Entrepreneurs across the country already are cashing in on the benefits. In Ann Arbor, Michigan, tax credits gave Mark Hodesh the confidence he needed to hire another employee for his Downtown Home and Garden shop. In Las Vegas, those credits mean Ron Nelsen, owner of Pioneer Overhead Door, doesn’t have to worry about having to cut his hard working employees’ health insurance. And in Illinois, the credits mean publisher Sharon Whalen no longer worries about having to drop the disability plans she offers employees of the Illinois Times when times are tight.

Also, let’s remember that small businesses were facing a dire situation if nothing was done to reform the nation’s broken healthcare system. An economic analysis we released, based on modeling by MIT economist Jonathan Gruber, concluded that without reform, small employers would shell out $2.4 trillion to cover healthcare costs by 2018, and 178,000 small business jobs and $52.1 billion in profits would evaporate.

That thought is enough to make anyone hoping for economic recovery feel sick.

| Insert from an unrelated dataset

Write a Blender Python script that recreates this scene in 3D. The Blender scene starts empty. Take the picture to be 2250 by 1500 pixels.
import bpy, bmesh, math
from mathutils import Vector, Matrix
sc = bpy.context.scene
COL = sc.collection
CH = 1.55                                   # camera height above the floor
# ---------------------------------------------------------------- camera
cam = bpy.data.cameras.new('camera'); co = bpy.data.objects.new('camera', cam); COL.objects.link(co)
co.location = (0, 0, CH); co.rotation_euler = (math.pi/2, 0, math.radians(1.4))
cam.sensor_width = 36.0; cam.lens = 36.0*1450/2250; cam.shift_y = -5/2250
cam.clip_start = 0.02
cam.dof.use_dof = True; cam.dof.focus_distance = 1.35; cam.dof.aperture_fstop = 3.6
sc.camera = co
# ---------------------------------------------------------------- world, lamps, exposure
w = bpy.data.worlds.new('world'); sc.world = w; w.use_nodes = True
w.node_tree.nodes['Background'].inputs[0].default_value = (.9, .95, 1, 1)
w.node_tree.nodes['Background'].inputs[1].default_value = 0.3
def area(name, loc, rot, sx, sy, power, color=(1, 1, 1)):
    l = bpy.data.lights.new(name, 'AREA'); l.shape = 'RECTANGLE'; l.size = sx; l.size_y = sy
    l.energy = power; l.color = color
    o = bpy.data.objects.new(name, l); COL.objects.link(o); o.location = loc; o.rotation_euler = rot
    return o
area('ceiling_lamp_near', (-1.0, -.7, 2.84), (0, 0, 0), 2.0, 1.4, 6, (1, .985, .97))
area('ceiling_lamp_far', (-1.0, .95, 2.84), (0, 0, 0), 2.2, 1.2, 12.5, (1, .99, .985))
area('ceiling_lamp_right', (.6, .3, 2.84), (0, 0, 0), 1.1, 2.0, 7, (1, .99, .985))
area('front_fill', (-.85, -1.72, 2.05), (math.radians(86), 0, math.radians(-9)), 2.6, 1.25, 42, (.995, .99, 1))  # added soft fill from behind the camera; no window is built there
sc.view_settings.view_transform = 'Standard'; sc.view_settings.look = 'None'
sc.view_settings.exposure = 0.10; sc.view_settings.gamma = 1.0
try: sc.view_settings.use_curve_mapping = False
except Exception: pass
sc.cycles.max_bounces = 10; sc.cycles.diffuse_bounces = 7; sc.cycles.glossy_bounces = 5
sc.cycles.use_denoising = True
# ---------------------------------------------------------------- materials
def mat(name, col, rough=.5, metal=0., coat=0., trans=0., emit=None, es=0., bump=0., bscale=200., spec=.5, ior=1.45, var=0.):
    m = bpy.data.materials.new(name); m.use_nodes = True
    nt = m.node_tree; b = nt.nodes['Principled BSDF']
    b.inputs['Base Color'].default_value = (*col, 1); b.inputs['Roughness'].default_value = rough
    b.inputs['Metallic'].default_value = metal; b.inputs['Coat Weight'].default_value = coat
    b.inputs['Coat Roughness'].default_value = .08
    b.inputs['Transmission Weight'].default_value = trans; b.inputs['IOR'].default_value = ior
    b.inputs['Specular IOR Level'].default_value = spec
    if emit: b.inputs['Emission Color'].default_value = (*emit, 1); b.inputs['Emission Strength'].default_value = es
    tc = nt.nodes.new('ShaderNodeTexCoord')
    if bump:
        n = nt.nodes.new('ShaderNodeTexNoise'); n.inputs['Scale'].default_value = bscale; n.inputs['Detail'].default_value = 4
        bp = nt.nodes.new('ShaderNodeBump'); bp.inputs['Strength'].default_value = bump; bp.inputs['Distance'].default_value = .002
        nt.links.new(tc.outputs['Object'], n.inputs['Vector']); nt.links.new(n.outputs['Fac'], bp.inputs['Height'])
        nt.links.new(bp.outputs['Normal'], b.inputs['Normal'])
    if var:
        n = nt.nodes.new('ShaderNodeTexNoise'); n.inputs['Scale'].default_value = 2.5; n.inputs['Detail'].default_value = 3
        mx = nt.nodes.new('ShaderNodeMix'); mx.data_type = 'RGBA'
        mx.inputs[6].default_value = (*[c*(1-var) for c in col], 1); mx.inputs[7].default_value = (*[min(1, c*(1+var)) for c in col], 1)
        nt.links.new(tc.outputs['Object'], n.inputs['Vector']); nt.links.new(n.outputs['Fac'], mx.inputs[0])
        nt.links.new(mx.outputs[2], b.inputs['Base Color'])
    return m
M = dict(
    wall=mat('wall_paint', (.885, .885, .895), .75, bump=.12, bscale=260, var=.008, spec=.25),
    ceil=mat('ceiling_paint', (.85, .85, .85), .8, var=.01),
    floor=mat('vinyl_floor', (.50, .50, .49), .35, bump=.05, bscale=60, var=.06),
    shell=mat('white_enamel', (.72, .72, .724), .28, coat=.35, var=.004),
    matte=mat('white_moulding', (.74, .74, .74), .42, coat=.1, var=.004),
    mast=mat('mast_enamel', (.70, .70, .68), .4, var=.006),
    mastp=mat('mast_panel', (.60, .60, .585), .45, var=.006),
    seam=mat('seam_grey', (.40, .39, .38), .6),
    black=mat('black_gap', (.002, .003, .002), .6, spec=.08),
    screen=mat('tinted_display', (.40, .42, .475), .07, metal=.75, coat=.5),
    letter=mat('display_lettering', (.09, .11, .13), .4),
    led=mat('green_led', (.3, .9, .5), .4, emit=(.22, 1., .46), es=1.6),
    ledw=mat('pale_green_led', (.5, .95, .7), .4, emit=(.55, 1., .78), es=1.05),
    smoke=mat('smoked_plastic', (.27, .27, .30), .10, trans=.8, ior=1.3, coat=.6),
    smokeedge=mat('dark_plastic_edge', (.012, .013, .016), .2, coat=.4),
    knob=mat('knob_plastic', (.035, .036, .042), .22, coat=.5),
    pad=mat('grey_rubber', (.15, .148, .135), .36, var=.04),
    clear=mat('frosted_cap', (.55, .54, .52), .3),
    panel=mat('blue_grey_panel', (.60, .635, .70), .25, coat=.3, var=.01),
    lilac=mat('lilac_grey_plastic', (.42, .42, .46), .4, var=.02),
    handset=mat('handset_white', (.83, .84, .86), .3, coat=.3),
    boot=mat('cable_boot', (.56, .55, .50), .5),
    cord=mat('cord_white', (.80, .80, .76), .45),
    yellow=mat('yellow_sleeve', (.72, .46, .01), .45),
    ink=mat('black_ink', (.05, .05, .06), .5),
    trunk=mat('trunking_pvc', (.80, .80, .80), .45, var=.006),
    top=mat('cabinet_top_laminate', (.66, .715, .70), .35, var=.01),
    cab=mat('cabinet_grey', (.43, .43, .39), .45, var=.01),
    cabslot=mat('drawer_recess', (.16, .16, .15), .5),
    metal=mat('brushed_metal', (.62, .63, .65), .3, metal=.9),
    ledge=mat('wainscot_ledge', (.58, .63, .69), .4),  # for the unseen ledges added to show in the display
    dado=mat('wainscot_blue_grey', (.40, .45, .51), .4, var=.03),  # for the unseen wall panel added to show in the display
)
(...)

While some continue playing politics in hopes of obfuscating the facts about healthcare, we want to make sure small business owners know what is in the Affordable Care Act for them. That’s why next Monday is national “Small Business Day,” and we are working with partners across the nation to hold a slew of events to get the word out about the panoply of benefits available to small businesses and the overall impact the act is having on our country’s job creators.